Wednesday, August 23, 2006

The Night Ride

Sam and I left Ottawa at 5 on Friday. We had designs of coming into North Bay at 8:30 or 9, a little after sunset. We then spent an hour on the 417 crawling towards Kanata. So, by choice or not, we would be making a night ride across Highway 17. It’s a drive I’ve made countless times, heading home from Montreal for weekends and holidays, and most usually at night. But this was the first time on the bike.

The road winds alongside the Ottawa River, climbs out of the Ottawa Valley, and eventually takes a turn at Mattawa towards North Bay. Along the way you pass through towns with names rivaling Head Smashed In Buffalo Jump. There is Pembroke, Petawawa, Deep River, Laurentian Hills, Rapides des Joachims, the Townships of Head, Clara, and Maria, then Mattawa and the race for home.

By the time we finished dinner at the Big Stop in Pembroke we knew we’d be riding in the dark. By the time we hit Deep River it was black and almost pitched. Soon we were the only two things on the road, high beams lighting up the trees and rock cuts, and alerting the drivers coming over the hills in the other direction. As we climbed higher the air got cooler. When we came down to Deux Rivieres, where you cross a strip of land with water on both sides, we pushed through a patch of fog and flies. Then we were back on the throttles, stopping only to make phone calls to worried parties, add layers, and clean our face screens.

As it gets darker the sky gets clearer and the stars brighter, but the road hides more. The moonlight cannot get through the canopy of rock cuts and pines. And when it is just pines on the sides you keep your eyes peeled for deer. We saw only a fox which ran in front of my bike. It startled me, though nothing like the time I was a passenger in a car driving through Algonquin on the way from Sackville to Huntsville and woke up to see the chest of a moose out the driver’s side window. His head so high we passed clear underneath it, and Janine Rogers so shocked she pulled the car over.

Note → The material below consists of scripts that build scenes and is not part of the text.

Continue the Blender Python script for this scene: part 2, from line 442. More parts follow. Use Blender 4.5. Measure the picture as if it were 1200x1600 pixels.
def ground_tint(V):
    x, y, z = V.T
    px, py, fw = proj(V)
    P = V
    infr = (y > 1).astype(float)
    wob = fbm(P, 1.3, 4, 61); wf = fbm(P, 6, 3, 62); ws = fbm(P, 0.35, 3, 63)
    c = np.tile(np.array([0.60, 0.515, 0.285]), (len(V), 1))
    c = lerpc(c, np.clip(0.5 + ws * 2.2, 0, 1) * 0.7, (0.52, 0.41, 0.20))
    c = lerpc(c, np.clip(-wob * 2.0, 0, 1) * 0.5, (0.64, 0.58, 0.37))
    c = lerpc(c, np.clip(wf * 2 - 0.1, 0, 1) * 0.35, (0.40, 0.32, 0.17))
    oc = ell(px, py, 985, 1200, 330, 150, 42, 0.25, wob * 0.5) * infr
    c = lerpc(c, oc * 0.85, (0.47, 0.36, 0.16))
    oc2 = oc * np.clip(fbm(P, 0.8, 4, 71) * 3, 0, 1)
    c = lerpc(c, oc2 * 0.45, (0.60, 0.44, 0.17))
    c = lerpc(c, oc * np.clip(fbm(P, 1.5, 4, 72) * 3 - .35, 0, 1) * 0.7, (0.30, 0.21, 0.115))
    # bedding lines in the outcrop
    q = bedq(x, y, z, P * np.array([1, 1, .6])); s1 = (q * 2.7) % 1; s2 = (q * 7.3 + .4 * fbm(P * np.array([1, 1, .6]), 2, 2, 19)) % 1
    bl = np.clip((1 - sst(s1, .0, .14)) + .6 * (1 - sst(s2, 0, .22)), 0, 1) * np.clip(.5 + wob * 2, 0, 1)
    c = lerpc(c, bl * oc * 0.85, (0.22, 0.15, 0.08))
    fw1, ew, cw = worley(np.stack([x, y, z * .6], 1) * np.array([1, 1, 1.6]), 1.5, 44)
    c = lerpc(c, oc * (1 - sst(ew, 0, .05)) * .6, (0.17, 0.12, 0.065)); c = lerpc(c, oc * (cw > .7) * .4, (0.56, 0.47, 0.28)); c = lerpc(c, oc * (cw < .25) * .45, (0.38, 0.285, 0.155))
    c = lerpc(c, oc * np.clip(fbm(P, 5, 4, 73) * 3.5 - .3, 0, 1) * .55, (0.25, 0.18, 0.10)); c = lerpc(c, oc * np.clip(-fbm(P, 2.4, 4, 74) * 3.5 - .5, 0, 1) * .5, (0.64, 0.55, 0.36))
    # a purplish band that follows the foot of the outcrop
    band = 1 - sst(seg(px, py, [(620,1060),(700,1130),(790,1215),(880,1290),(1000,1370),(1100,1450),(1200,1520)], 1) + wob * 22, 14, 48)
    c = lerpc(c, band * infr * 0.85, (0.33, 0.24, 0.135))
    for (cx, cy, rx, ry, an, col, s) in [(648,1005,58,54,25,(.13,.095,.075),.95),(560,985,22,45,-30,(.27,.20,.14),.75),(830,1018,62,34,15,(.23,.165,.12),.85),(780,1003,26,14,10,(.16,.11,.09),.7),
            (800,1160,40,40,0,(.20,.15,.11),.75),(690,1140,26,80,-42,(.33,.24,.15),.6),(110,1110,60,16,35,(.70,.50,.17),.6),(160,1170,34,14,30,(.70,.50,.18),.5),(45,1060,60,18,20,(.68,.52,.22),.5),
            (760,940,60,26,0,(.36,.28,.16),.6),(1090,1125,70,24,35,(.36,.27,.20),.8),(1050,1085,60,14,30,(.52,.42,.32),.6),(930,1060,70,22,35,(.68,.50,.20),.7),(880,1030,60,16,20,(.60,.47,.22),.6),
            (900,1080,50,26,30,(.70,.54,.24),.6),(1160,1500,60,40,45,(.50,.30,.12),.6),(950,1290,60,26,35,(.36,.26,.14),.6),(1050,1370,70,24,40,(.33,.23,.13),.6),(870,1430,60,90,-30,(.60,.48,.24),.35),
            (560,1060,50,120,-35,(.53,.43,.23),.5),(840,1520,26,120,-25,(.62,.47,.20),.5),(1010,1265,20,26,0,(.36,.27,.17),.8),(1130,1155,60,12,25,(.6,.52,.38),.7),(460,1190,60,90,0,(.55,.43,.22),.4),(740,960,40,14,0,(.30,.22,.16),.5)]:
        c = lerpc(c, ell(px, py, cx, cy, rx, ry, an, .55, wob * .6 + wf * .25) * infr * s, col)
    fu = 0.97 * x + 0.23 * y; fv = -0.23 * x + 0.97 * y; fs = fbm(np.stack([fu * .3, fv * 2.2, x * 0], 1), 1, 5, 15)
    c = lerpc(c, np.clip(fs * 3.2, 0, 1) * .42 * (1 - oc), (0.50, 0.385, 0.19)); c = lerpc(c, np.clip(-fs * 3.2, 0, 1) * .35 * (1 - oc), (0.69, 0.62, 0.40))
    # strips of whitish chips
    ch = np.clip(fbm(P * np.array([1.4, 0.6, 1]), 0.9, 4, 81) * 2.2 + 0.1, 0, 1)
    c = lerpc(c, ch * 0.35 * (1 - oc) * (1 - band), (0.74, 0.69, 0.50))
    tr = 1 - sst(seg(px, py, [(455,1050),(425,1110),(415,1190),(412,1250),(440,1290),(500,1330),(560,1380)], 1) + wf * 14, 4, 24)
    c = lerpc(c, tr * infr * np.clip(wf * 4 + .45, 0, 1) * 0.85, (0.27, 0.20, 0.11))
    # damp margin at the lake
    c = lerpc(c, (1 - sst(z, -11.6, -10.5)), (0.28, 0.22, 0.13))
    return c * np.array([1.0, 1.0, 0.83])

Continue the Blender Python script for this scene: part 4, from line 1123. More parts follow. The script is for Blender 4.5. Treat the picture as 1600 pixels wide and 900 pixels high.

For the last half of the ride I can think of only three things. The time I made this drive at Christmas and saw a fire across a field and a group of people gathered around it. I wanted more than anything to stop and join them, but knew better things were waiting farther down the road. Then, the sense of relative isolation, alone but for my riding partner in the middle of nowhere, and thinking of what would happen if we were to meet a deer. And then, the Charity of Night:

The damage and the dying done
The clarity of light
Gentle bows and glasses raised
To the charity of night

By the time we arrive in North Bay the whole crew is there. We’ll repeat the ride back on Sunday, but not before being reminded of why it is worth the miles. And not before glassed raised to the charity of night.